Begin Dataset section

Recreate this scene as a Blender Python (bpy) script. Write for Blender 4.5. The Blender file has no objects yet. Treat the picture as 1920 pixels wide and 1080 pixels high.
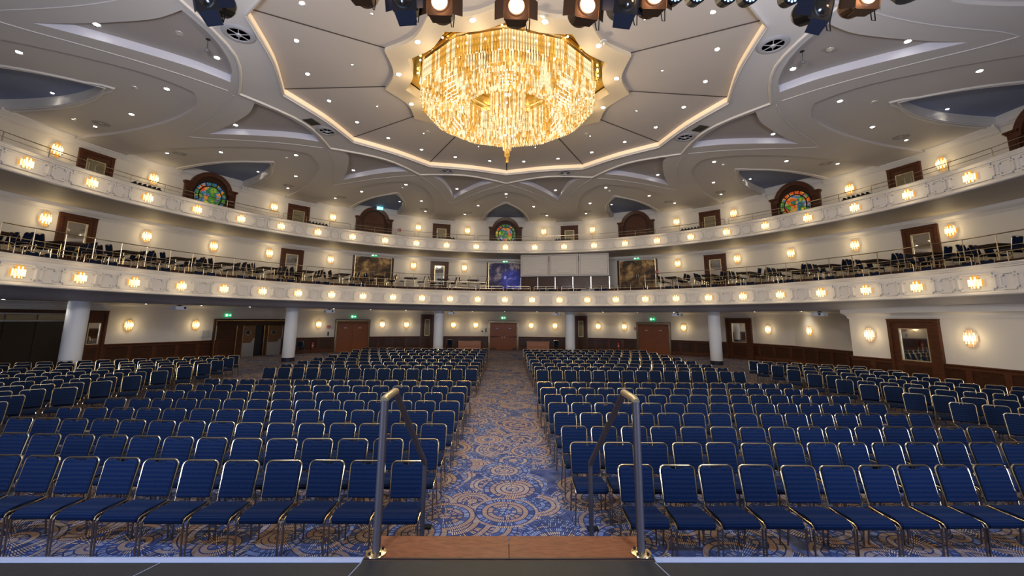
import bpy, math, random
from mathutils import Vector, Matrix
from mathutils.geometry import tessellate_polygon
random.seed(7)
PI = math.pi
SC = bpy.context.scene
COL = SC.collection
YC = 13.7            # hall centre lies on the +Y axis, this far in front of the camera

def R(d): return math.radians(d)
def P(r, deg, z=0.0):
    t = R(deg); return (r*math.sin(t), YC+r*math.cos(t), z)

# ------------------------------------------------------------------ mesh builder
class MB:
    def __init__(s): s.v = []; s.f = []; s.m = []; s.smooth = False
    def add(s, vs, fs, mi=0):
        o = len(s.v); s.v.extend(vs); s.f.extend([tuple(i+o for i in f) for f in fs]); s.m.extend([mi]*len(fs)); return s
    def box(s, a, b, mi=0, M=None):
        x0, y0, z0 = a; x1, y1, z1 = b
        vs = [(x0,y0,z0),(x1,y0,z0),(x1,y1,z0),(x0,y1,z0),(x0,y0,z1),(x1,y0,z1),(x1,y1,z1),(x0,y1,z1)]
        if M is not None: vs = [tuple(M @ Vector(v)) for v in vs]
        return s.add(vs, [(0,3,2,1),(4,5,6,7),(0,1,5,4),(1,2,6,5),(2,3,7,6),(3,0,4,7)], mi)
    def tube(s, pts, r, n=8, mi=0, closed=False, caps=True):
        pts = [Vector(p) for p in pts]; N = len(pts); rs = r if isinstance(r, (list, tuple)) else [r]*N
        rings = []; prev = None
        for i, p in enumerate(pts):
            if closed: d = pts[(i+1) % N]-pts[i-1]
            else: d = pts[min(i+1, N-1)]-pts[max(i-1, 0)]
            d.normalize()
            if prev is None:
                u = d.orthogonal().normalized()
                if abs(d.z) < .9: u = Vector((0,0,1)).cross(d).normalized()
            else:
                u = prev - d*prev.dot(d); u = u.normalized() if u.length > 1e-6 else d.orthogonal().normalized()
            prev = u; w = d.cross(u)
            rings.append([tuple(p+(u*math.cos(2*PI*k/n)+w*math.sin(2*PI*k/n))*rs[i]) for k in range(n)])
        vs = [v for r_ in rings for v in r_]; fs = []
        for i in range(N if closed else N-1):
            j = (i+1) % N
            for k in range(n):
                k2 = (k+1) % n; fs.append((i*n+k, i*n+k2, j*n+k2, j*n+k))
        if caps and not closed:
            fs.append(tuple(range(n))[::-1]); fs.append(tuple((N-1)*n+k for k in range(n)))
        return s.add(vs, fs, mi)
    def lathe(s, prof, n=24, c=(0,0,0), axis='z', mi=0, M=None):
        vs = []; fs = []
        for r, h in prof:
            for k in range(n):
                a = 2*PI*k/n; x, y = r*math.cos(a), r*math.sin(a)
                v = (x, y, h) if axis == 'z' else (x, h, y)
                v = (v[0]+c[0], v[1]+c[1], v[2]+c[2])
                vs.append(tuple(M @ Vector(v)) if M is not None else v)
        for i in range(len(prof)-1):
            for k in range(n):
                k2 = (k+1) % n; fs.append((i*n+k, i*n+k2, (i+1)*n+k2, (i+1)*n+k))
        fs.append(tuple(range(n))[::-1]); fs.append(tuple((len(prof)-1)*n+k for k in range(n)))
        return s.add(vs, fs, mi)
    def prism(s, poly, y0, y1, mi=0, M=None):      # poly in x,z ; extruded along y
        n = len(poly)
        vs = [(x, y0, z) for x, z in poly]+[(x, y1, z) for x, z in poly]
        if M is not None: vs = [tuple(M @ Vector(v)) for v in vs]
        fs = [tuple(range(n)), tuple(range(n, 2*n))[::-1]]+[(i, i+n, (i+1) % n+n, (i+1) % n) for i in range(n)]
        return s.add(vs, fs, mi)
    def build(s, name, mat, parent=None, smooth=False, loc=None):
        me = bpy.data.meshes.new(name); me.from_pydata(s.v, [], s.f)
        mats = mat if isinstance(mat, (list, tuple)) else [mat]
        for m in mats: me.materials.append(m)
        if len(mats) > 1: me.polygons.foreach_set('material_index', s.m)
        if smooth: me.polygons.foreach_set('use_smooth', [True]*len(me.polygons))
        me.update()
        if smooth:
            try: me.set_sharp_from_angle(angle=R(40))
            except Exception: pass
        o = bpy.data.objects.new(name, me); COL.objects.link(o)
        if parent is not None: o.parent = parent
        if loc is not None: o.location = loc
        return o

def tag(o, label=None, cat=None, group=None, kind=None):
    if label: o['label'] = label
    if cat: o['category'] = cat
    if group: o['group'] = group
    if kind: o['kind'] = kind
    return o
def empty(name, loc=(0,0,0), rz=0.0):
    o = bpy.data.objects.new(name, None); COL.objects.link(o); o.location = loc; o.rotation_euler = (0, 0, rz)
    o.empty_display_size = .1; return o
def copy_tree(o, parent=None):
    c = o.copy(); COL.objects.link(c)
    if parent is not None: c.parent = parent
    for ch in list(o.children): copy_tree(ch, c)
    return c
def place(o, r, deg, z=0.0, turn=0.0):
    o.location = P(r, deg, z); o.rotation_euler = (0, 0, -R(deg)+R(turn)); return o
ORD = ['zeroth','first','second','third','fourth','fifth','sixth','seventh','eighth','ninth','tenth','eleventh','twelfth','thirteenth','fourteenth','fifteenth','sixteenth','seventeenth','eighteenth','nineteenth','twentieth','twenty-first','twenty-second','twenty-third','twenty-fourth','twenty-fifth','twenty-sixth','twenty-seventh','twenty-eighth','twenty-ninth','thirtieth']
def lab_from(names_n, i, left='left', right='right'):   # i 0-based from the left
    n = names_n
    if i == 0: return 'leftmost'
    if i == n-1: return 'rightmost'
    if i < n/2: return ORD[i+1]+' from the left'
    return ORD[n-i]+' from the right'

# ------------------------------------------------------------------ materials
def newmat(name):
    m = bpy.data.materials.new(name); m.use_nodes = True; nt = m.node_tree; nt.nodes.clear()
    out = nt.nodes.new('ShaderNodeOutputMaterial'); b = nt.nodes.new('ShaderNodeBsdfPrincipled')
    nt.links.new(b.outputs[0], out.inputs[0]); return m, nt, b
def N(nt, typ, **k):
    n = nt.nodes.new(typ)
    for a, v in k.items(): setattr(n, a, v)
    return n
def lk(nt, a, b): nt.links.new(a, b)
def mth(nt, op, a, b=None, c=None):
    n = nt.nodes.new('ShaderNodeMath'); n.operation = op
    for i, v in enumerate((a, b, c)):
        if v is None: continue
        if isinstance(v, (int, float)): n.inputs[i].default_value = v
        else: nt.links.new(v, n.inputs[i])
    return n.outputs[0]
def mix(nt, fac, a, b):
    n = nt.nodes.new('ShaderNodeMix'); n.data_type = 'RGBA'
    for i, v in ((0, fac), (6, a), (7, b)):
        if isinstance(v, (int, float)): n.inputs[i].default_value = v
        elif isinstance(v, tuple): n.inputs[i].default_value = (*v, 1)
        else: nt.links.new(v, n.inputs[i])
    return n.outputs[2]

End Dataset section

| Problem details |
Write out nothing but the lines from the start of the data through the line with "of the camera". Leave out the pictures.

| Answer |
Recreate this scene as a Blender Python (bpy) script. Write for Blender 4.5. The Blender file has no objects yet. Treat the picture as 1920 pixels wide and 1080 pixels high.
import bpy, math, random
from mathutils import Vector, Matrix
from mathutils.geometry import tessellate_polygon
random.seed(7)
PI = math.pi
SC = bpy.context.scene
COL = SC.collection
YC = 13.7            # hall centre lies on the +Y axis, this far in front of the camera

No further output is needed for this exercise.